Não é para menos que a estética do palimpsesto é abundantemente empregada na elaboração de projetos editoriais na era pós-moderna. A textura que se tomou emprestada da antiguidade, serve agora como substrato para os ilustradores que se alimentam da instabilidade, da imprecisão, da fragmentação, da reciclagem e de memórias descontínuas para lançar ao público jovem a racionalidade (ou a falta dela) insegura das composições, que poderão trazer ou não algum sentido lógico e reproduzível da obra (CAUDURO, 2000).
Como representação visual, o pastiche é literalmente trabalhado através de retalhos por muitos ilustradores contemporâneos que o adota como técnica. O sentido figurado da técnica é levado ao extremo na concretude do objeto que é encarnado no mosaico de imitação de diferentes estilos e/ou autores. O pastiche visual é terreno fértil para a estética gráfica do palimpsesto, amplamente cultivada nas ilustrações editoriais.
O movimento pop art, iniciado nos anos 50 e maturado nos 60, é um ótimo exemplo que podemos dar no sentido de uma melhor compreensão sobre os efeitos e resultados do pós-modernismo nas artes visuais. A pop art é tida como o marco que põe fim à modernidade na cultura ocidental.
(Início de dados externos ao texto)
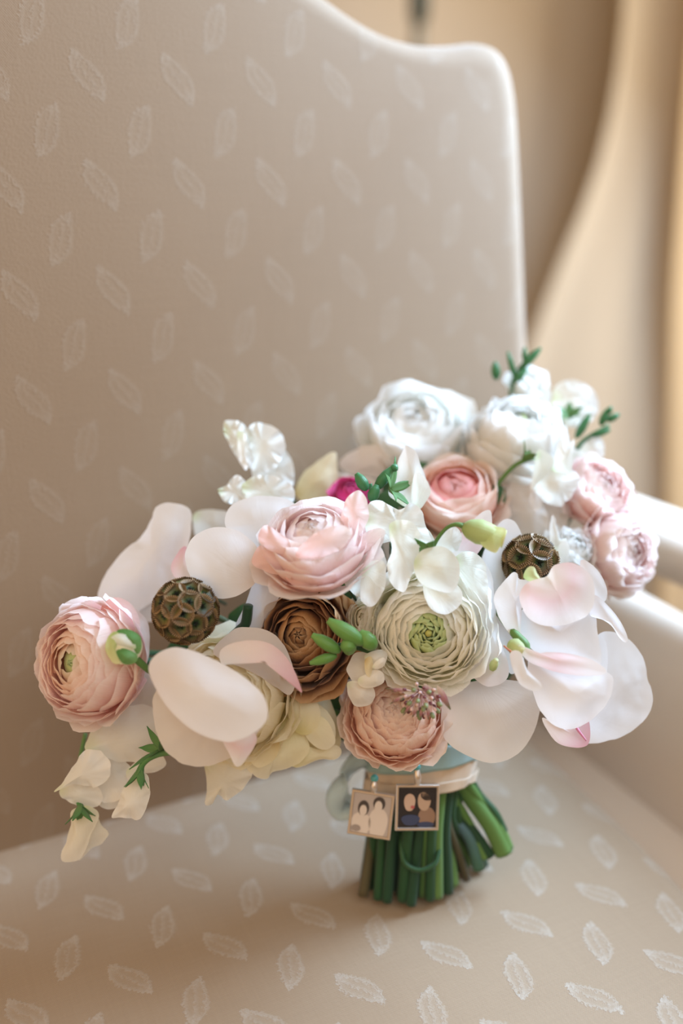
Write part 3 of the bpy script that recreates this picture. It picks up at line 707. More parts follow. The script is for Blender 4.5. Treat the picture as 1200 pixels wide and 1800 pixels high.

Seus maiores representantes são seu precursor Robert Rauschenberg e Andy Warhol. Se o segundo se converteu no símbolo maior daquele movimento, ao primeiro se deve a notabilidade e o pioneirismo no movimento pós-modernista, segundo muitos críticos (CAUDURO, 2000)
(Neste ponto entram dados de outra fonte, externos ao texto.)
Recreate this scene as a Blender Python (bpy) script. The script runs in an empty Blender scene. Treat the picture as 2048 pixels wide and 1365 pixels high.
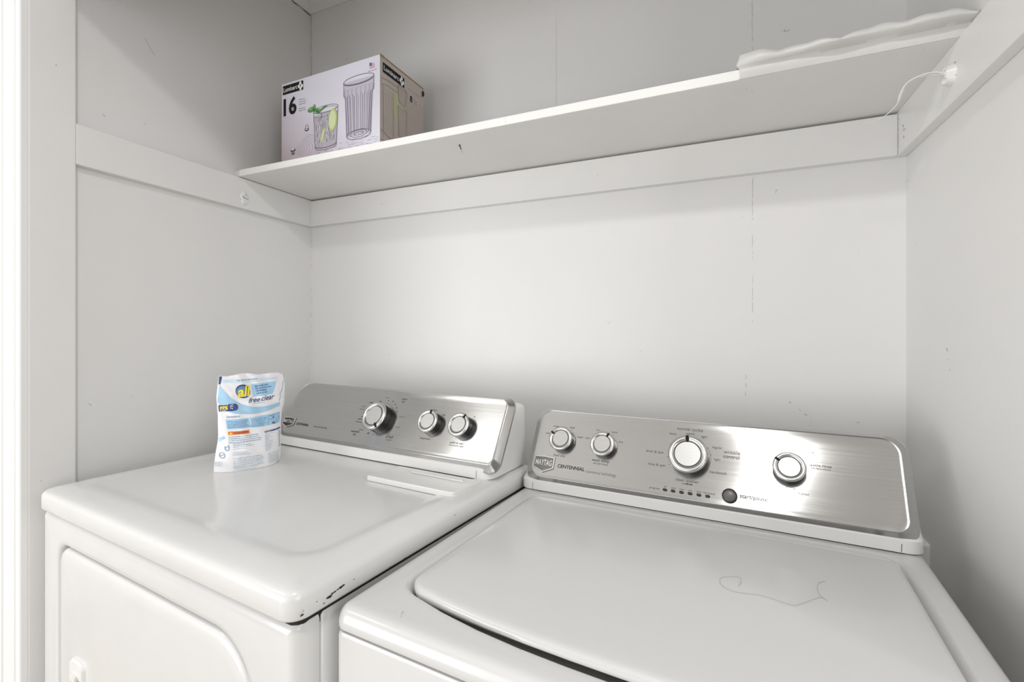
import bpy, bmesh, math, random
from mathutils import Vector, Matrix, noise
random.seed(7)
S = bpy.context.scene
COL = S.collection

# ------------------------------------------------------------------ camera
FPX, CY, YAW = 941.4855, 668.5046, -0.4076
cam = bpy.data.cameras.new('camera')
cam.sensor_width = 36.0
cam.lens = FPX / 2048 * 36
cam.shift_y = -(682.5 - CY) / 2048
cam.clip_start = 0.02
camo = bpy.data.objects.new('camera', cam)
camo.location = (1.2768, -1.2112, 1.2531)
camo.rotation_euler = (math.pi / 2, 0, -YAW)
COL.objects.link(camo)
S.camera = camo

# ------------------------------------------------------------------ colour management, world
S.view_settings.view_transform = 'Standard'
S.view_settings.look = 'None'
S.view_settings.exposure = -0.03
S.view_settings.gamma = 1.0
S.view_settings.use_curve_mapping = False
w = bpy.data.worlds.new('room_daylight')
S.world = w
w.use_nodes = True
w.node_tree.nodes['Background'].inputs[0].default_value = (1.0, 0.992, 0.98, 1)
w.node_tree.nodes['Background'].inputs[1].default_value = 0.28

# lamps of the room in front of the closet, hung just under its ceiling
CEIL = 2.44
LAMPS = [  # x, y, z, size, watts
    (2.85, -1.56, 2.40, 0.12, 6.5),
    (1.22, -1.42, 2.40, 0.17, 8.2),
    (-0.72, -1.72, 2.40, 0.42, 4.8),
]
for i, (x, y, z, s, p) in enumerate(LAMPS):
    l = bpy.data.lights.new('ceiling_lamp_light', 'AREA')
    l.shape = 'DISK'; l.size = s; l.energy = p; l.color = (1.0, 0.992, 0.975)
    lo = bpy.data.objects.new('ceiling_lamp_light', l)
    lo.location = (x, y, z - 0.035)
    COL.objects.link(lo)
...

O movimento procurava a estética das massas, tentando achar a definição do que seria a cultura pop, apropriando-se do aspecto banal ou kitsch de algum elemento cultural, frequentemente por meio da ironia. Com essa aproximação entre arte e design comercial o artista borrava, intencionalmente, as fronteiras entre o erudito e o popular, concebendo, assim, a obra sem enfatizar tanto a arte em si, mas as atitudes que a conduzem.
Anna Calvera (1992) considera o kitsch como uma questão obsoleta uma vez que já tenha sido incorporado, não como estilo, mas como comportamento, às necessidades e aos costumes que, em uma sociedade dominada pela lógica industrial ou pós-industrial, ainda se satisfazem com os objetos de design. Ainda assim, o kitsch, a moda, a nostalgia, o pastiche e a sobreposição são o que dão a liga necessária para as novas formas culturais do pós-modernismo.
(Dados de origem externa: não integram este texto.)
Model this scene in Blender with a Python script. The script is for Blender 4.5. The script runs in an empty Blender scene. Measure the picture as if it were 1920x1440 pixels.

Para Harvey (1992, p. 58), o pioneirismo de Rauschenberg destacou-se por reproduzir – em vez de produzir – suas imagens através do «confisco, citação, retirada, acumulação e repetição de imagens já existentes», o que fez com que a aura modernista do artista, como produtor, tenha sido dispensada.
A pós-modernidade levou os artistas visuais a imprimirem a visão de um mundo baseada em experiências de sequências gráficas cambiantes, com sobre e justaposições, caracterizada pela presença da estética do palimpsesto, como parte de uma estrutura capaz de promover experiências complexas para os paleógrafos e arqueólogos do futuro.
Há algum tempo, as artes gráficas vem apresentando a estética visual do palimpsesto e outras modalidades de representação gráfica na (des)construção do objeto visual comunicador. Com tais recursos, é criada uma narrativa gráfico-visual de textura cambiante que coaduna com a liquidez típica da era contemporânea.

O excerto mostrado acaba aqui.